Though there’s a spareness to director Giancarlo del Monaco’s staging of these venerable pieces, the emotional content more than makes up for it. “Cav and Pag” may be old friends, as it were, but in these compelling interpretations, they feel refreshingly new and vivid.

The Blu-ray

There’s more than a bit of monochromaticism going on in these operas, which deprives the BD’s 1.78:1 AVC transfer of some pop. That said, this is a sharp and brilliantly well-defined picture, with consistent black levels and superb contrast. Colors perk up, at least a little, on the “Pag” side of things, and there the palette, while restrained, is full-bodied and well saturated.

Both the PCM 2.0 and 5.0 mixes are excellent, if not overwhelmingly immersive. Voices are all reproduced splendidly, covering the incredible ranges of these singers perfectly. The orchestral accompaniments courtesy of the Madrid Symphony under the baton of Jesus Lopez Cobos are clear and well defined, with beautiful reproduction of everything from achingly emotional strings to boisterous brass. Subtitles are available in English, French, German, Spanish and Italian.
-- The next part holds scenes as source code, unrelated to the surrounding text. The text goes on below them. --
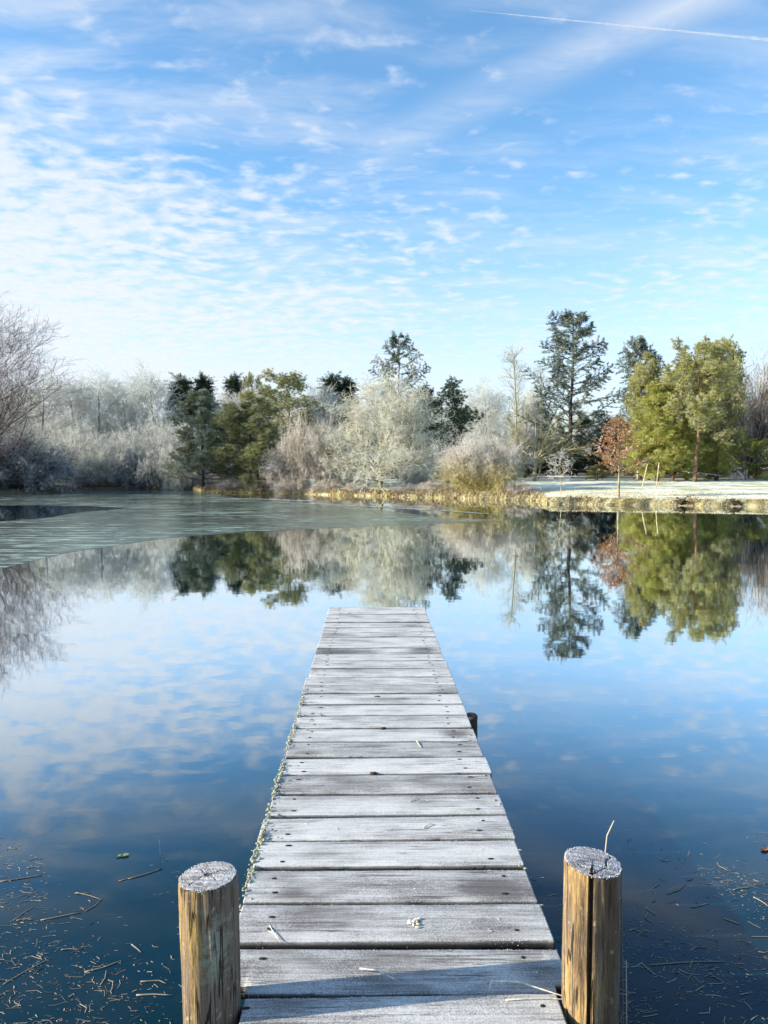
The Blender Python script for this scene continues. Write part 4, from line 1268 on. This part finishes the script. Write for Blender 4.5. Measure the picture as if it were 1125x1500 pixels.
stalk('straw', [deck_pt(395, 1376, .006), deck_pt(402, 1390, .010), deck_pt(411, 1406, .012)], 0.0018, 'frosted grass blade over the gap near the left post', 'straw', None, 1, m_straw)
stalk('straw', [deck_pt(392, 1384, .004), deck_pt(404, 1388, .008), deck_pt(410, 1400, .01)], 0.0014, 'second finer grass blade crossing the one near the left post', 'straw', None, 1, m_straw)
stalk('straw', [deck_pt(620, 1226, .004), deck_pt(630, 1221, .007), deck_pt(637, 1221, .004)], 0.003, 'small curved frosted twig on the fourth wide plank', 'straw', None, 1, m_straw)
stalk('straw', [deck_pt(600, 1185, .004), deck_pt(608, 1181, .006), deck_pt(612, 1180, .004)], 0.0025, 'tiny curved frosted twig one plank beyond the curved one', 'straw', None, 1, m_straw)
stalk('straw', [deck_pt(610, 1093, .006), deck_pt(613, 1098, .006), deck_pt(617, 1103, .004)], 0.003, 'pale chip of straw halfway along the jetty', 'straw', None, 1, m_straw)
# a rimed clump of leaf scraps in the second plank
mb = MB()
rg = np.random.default_rng(14)
for j in range(16):
    q = deck_pt(608 + rg.normal(0, 7), 1372 + rg.normal(0, 4), 0.006)
    V, F_ = blob(q, (0.004 + 0.007 * rg.random(), 0.003 + 0.004 * rg.random(), 0.003), rg)
    mb.add(V, F_)
o = mb.build('leaf_scraps', m_straw, None, True)
tag(o, 'small frosted clump of leaf scraps in the middle of a near plank', 'leaves')

# ------------------------------------------------------------------ trees and shrubs
rt = np.random.default_rng(2024)


def plant(name, proto, cx, top, dd, width, label, cat='tree', group=None, rz=None, lift=0.0, base_z=None):
    """cx, top, width as seen from the jetty; dd metres along the jetty"""
    p_ = PROTOS[proto]
    base = at(cx, 700, dd)
    z0 = ground_z(base[0], base[1]) + lift if base_z is None else base_z
    ztop = at(cx, top, dd)[2]
    wm = width / F_PX * dd
    root = empty(name, (base[0], base[1], z0), rt.random() * 6.283 if rz is None else rz)
    s_ = wm / p_.w
    root.scale = (s_, s_, (ztop - z0) / p_.h)
    tag(root, label, cat, group)
    for n_, me_ in p_.parts:
        link(n_, me_, root)
    return root


# far left: the great bare tree and the shaded bushes on the near point
plant('bare_tree', 'big', -22, 408, 66, 245, 'tallest leafless tree with dark branches fanning out at the far left edge')
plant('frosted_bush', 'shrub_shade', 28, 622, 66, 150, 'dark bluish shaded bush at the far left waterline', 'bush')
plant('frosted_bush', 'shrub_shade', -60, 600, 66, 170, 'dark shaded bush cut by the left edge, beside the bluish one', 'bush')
plant('frosted_bush', 'shrub_white', 20, 596, 72, 140, 'pale frosted bush behind the dark bluish bush', 'bush')
for cx, top, dd, w, pr, lab in (
        (60, 535, 90, 120, 'tall_a', 'frosted tree just right of the tallest bare tree'),
        (110, 543, 95, 95, 'tall_b', 'frosted slim tree above the left shrubs, second from the tallest bare tree'),
        (142, 530, 92, 120, 'tall_a', 'frosted tree with a dark forked stem above the left shrubs'),
        (188, 549, 96, 100, 'tall_b', 'lower frosted tree in the dip of the left treeline'),
        (228, 525, 92, 115, 'tall_a', 'broad frosted tree left of the dark conifer tips'),
        (20, 547, 96, 120, 'tall_b', 'frosted tree seen through the branches of the tallest bare tree'),
        (330, 566, 96, 90, 'tall_b', 'round frosted crown behind the two lakeside pines, left one'),
        (378, 556, 98, 90, 'tall_a', 'round frosted crown behind the two lakeside pines, right one'),
        (478, 552, 84, 80, 'tall_b', 'greyish frosted tree between the flat topped pine and the oak'),
        (430, 570, 92, 80, 'tall_b', 'frosted tree hidden behind the reddish thicket'),
        (660, 575, 104, 90, 'tall_b', 'pale frosted tree behind the dark round pine'),
        (715, 548, 88, 95, 'tall_a', 'pale frosted tree above the round willow bush'),
        (690, 580, 95, 80, 'tall_b', 'smaller frosted tree between dark pine and willow bush'),
        (768, 560, 98, 80, 'tall_b', 'thin frosted tree left of the tall cedar')):
    plant('frosted_tree', pr, cx, top, dd, w, lab)
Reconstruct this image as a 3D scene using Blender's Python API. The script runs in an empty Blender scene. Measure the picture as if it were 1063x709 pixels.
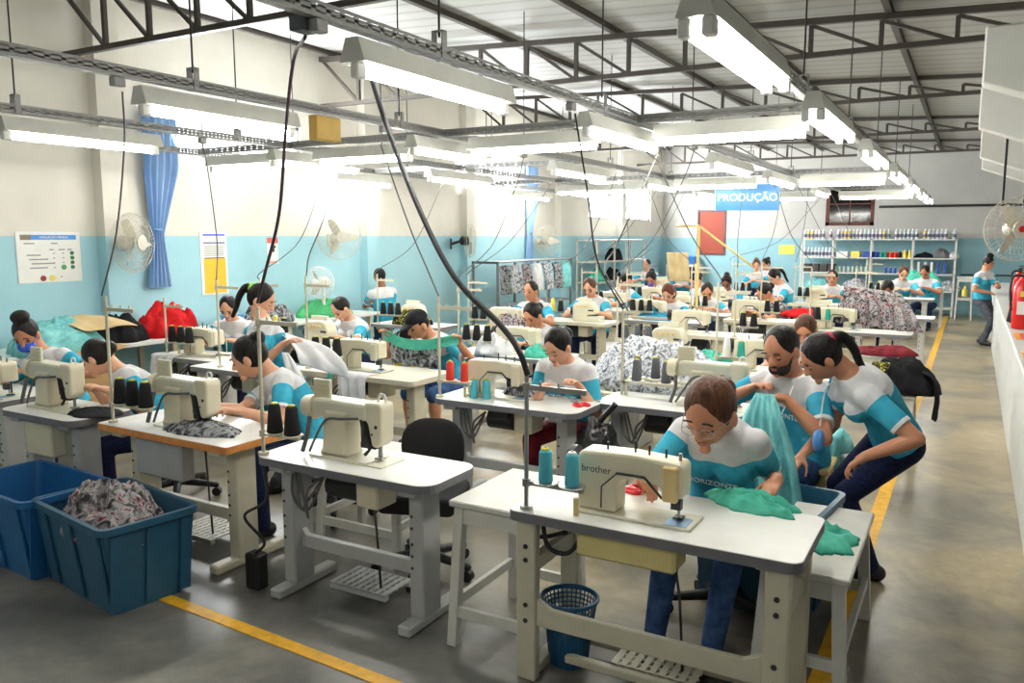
import bpy, bmesh, math, random
from mathutils import Vector as V, Matrix, noise
random.seed(11)
sc = bpy.context.scene
col = sc.collection
PI = math.pi

# ---------------------------------------------------------------- camera geometry
F_PX, CX, CY, VPX, HZ, EYE = 841.0, 531.5, 354.5, 1011.0, 245.0, 1.9
_d = V(((VPX-CX)/F_PX, (HZ-CY)/F_PX, 1)).normalized()
_u = V((0, -1, (HZ-CY)/F_PX)).normalized()
_r = _d.cross(_u)
if _r.x < 0: _r = -_r
def ray(px, py):
    c = V(((px-CX)/F_PX, (py-CY)/F_PX, 1))
    return V((_r.dot(c), _d.dot(c), _u.dot(c)))
def G(px, py, z=0.0):            # point of a pixel on a horizontal plane
    w = ray(px, py); t = (z-EYE)/w.z
    return V((w.x*t, w.y*t, z))
def AY(px, py, Y):               # point of a pixel at depth Y
    w = ray(px, py); t = Y/w.y
    return V((w.x*t, Y, EYE+w.z*t))
def AX(px, py, X):
    w = ray(px, py); t = X/w.x
    return V((X, w.y*t, EYE+w.z*t))
cam = bpy.data.cameras.new('camera'); cam.sensor_width = 36; cam.sensor_fit = 'HORIZONTAL'
cam.lens = F_PX/1063*36; cam.clip_end = 200
camo = bpy.data.objects.new('camera', cam); col.objects.link(camo)
_m = Matrix((( _r.x, -_r.y, -_r.z), (_d.x, -_d.y, -_d.z), (_u.x, -_u.y, -_u.z)))
camo.matrix_world = Matrix.Translation((0, 0, EYE)) @ _m.to_4x4()
sc.camera = camo

# ---------------------------------------------------------------- materials
def lin(c):
    c = c/255
    return c/12.92 if c <= .04045 else ((c+.055)/1.055)**2.4
def rgb(t, k=1): return (min(1, lin(t[0])*k), min(1, lin(t[1])*k), min(1, lin(t[2])*k), 1)
MATS = {}
def base(name):
    m = bpy.data.materials.new(name); m.use_nodes = True
    nt = m.node_tree; b = nt.nodes['Principled BSDF']
    return m, nt, b
def coords(nt, scale=None, kind='Object'):
    tc = nt.nodes.new('ShaderNodeTexCoord')
    if scale is None: return tc.outputs[kind]
    mp = nt.nodes.new('ShaderNodeMapping'); mp.inputs['Scale'].default_value = scale
    nt.links.new(tc.outputs[kind], mp.inputs[0]); return mp.outputs[0]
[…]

Aside from a fairly useless cast gallery, there is a nice interview featurette with director del Monaco, musical director Cobos and four of the principal singers.

Final Thoughts:
“Cav and Pag” are two of the most distinctive operas from the late 19th century, pieces that came to define the verismo movement. If you’re a fan of Italian neo-realism in film and are unfamiliar with this movement that came over a half century previous to it, you may be amazed by the similarities of intent, if not actual content.